So
I need a couple of bottles of cheap grog and the only place open at
this time of day in distant Hampshire on a Sunday evening is the
neighbourhood Co-Op. We also, as it turns out, need butter, milk, two
pounds of steak, cake, three days' worth of salad, olive oil, cashew
nuts, washing-up liquid, our own weight in potatoes, paper napkins,
just about everything, in fact. My wife starts talking emotionally
about asparagus, but I think we'll be pressed to find much more than
a factory pasty out here in the sticks.
Turns
out I'm wrong, yet again, and the Co-Op - which is no bigger than the
cab of a Transit van and full of other customers, too - has,
amazingly, most of what we need and several things we don't. I aim
myself like a javelin at the wine end of the shop and come back
brightly clutching a South African Chardonnay-Viognier mix and a
bottle of Argentinian Bonarda Shiraz; both in the right indigent
price range and with screw tops and cheerful packaging.
Much
later, I get to drink them. The Bonarda Shiraz is like any regular
gluey, halitotic, buttonholing Argentinian red but with just a hint
of self-control: something to do with this Bonarda stuff, about which
I know nothing? Likewise the Chardonnay-Viognier (why the hyphen? The
red has to get by without one) is not only fine in its way, it's a
tiny bit more assertively refreshing than I usually expect from a
crumbum discount supermarket Chardonnay. That extra Viognier
goodness, presumably.
By now,
of course, I am completely in thrall to the Co-Op, who have not only
got me out of a wineless jam, but have produced a nice white and introduced me to Bonarda,
which is apparently taking Latin America by storm, enough even to
outdo the loathsome Malbec in the easy-drinking reds section. I then
wonder why I don't normally come across these very slightly
intriguing two-grape mashups in my regular wine drinking. Apart from
the odd Syrah/Grenache or Cabernet Sauvignon/Merlot, most of the time
I seem to be slumped in a drab monoculture of Tempranillo or
Sangiovese or Shiraz or Sauvignon Blanc or Pinot Noir, or whatever.

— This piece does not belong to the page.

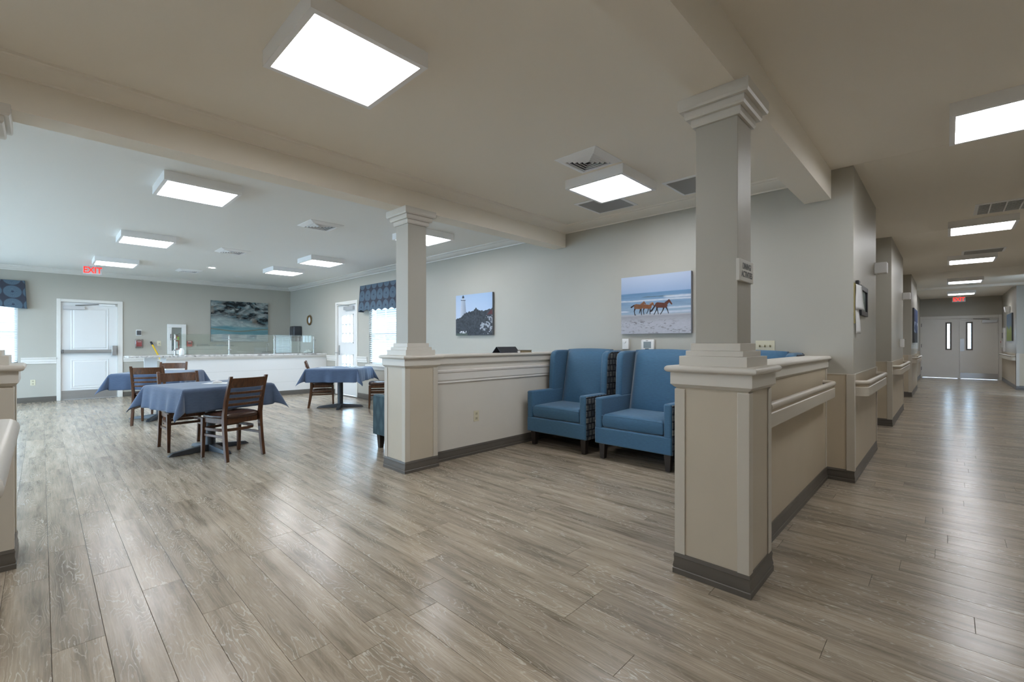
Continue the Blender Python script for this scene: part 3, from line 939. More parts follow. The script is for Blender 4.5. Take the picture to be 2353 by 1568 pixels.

Can it only be the Co-Op hosting such products?
Given
that, for reasons beyond my control, Waitrose is my default wine
supermarket, I decide to check their listings to see if there's any
evidence to back up my suspicions. Well: at my end of the price
spectrum, yes, there are an awful lot of one-stop Merlots and
Shirazes and Malbecs and the odd Cabernet Sauvignon; once, a
Cabernet Sauvignon/Shiraz mix, but not much else. A bit more variety
among the whites, with a Chardonnay/Viognier on special offer and a
Chenin Blanc/Pinot Grigio which might or might not be a good thing,
but elsewhere it's still kind of unidirectional - Soave, Chardonnay,
Sauvignon Blanc, only starting to show a bit of initiative up in the
near-£8 range, with a Picpoul de Pinet (actually quite nice when
it's on offer) and a Muscadet (ditto), but nothing genuinely
experimental. So, to an extent, my doubts are confirmed.
Sainsbury's
(my other default winemart) is worryingly similar, only a cheap
Merlot/Grenache and a less cheap Sauvignon Blanc/Semillion doing much
to ring the changes. I can't face trawling through Tesco and all the
rest to see what intriguing novelty blends they might have - which
leaves me where I started, wondering only if I've made some
fundamental good/bad category error and the Co-Op stuff which I
thought was refreshingly different was merely a) different b) so
incredibly and unexpectedly welcome on a Sunday in the provinces that
I would have loved it if it had tasted like the inside of a foot spa.
Also worrying that I've been duped by the guile of marketing shills
into believing that I was getting something brightly toothsome to
drink when in fact I was being fobbed off with assortments of
under-the-radar wine that no-one could find a use for, tipped into more conventional and therefore marketable grape
varieties merely in order get rid of the oddball stuff while at the
same time bulking the acceptable stuff out.
Before my
head starts throbbing with the involuted deviousness of it all, I
decide to stop and take a stand: yes, this drink was affordable,
timely and tasty; trying to second-guess the motives of the Co-Op is
not only mean-spirited, but futile; let's just be grateful for small
mercies, while at the same time, making a mental note to look out for
wines that dare, in their own ways, to be cost-effectively slightly
different. And now, on to more important matters.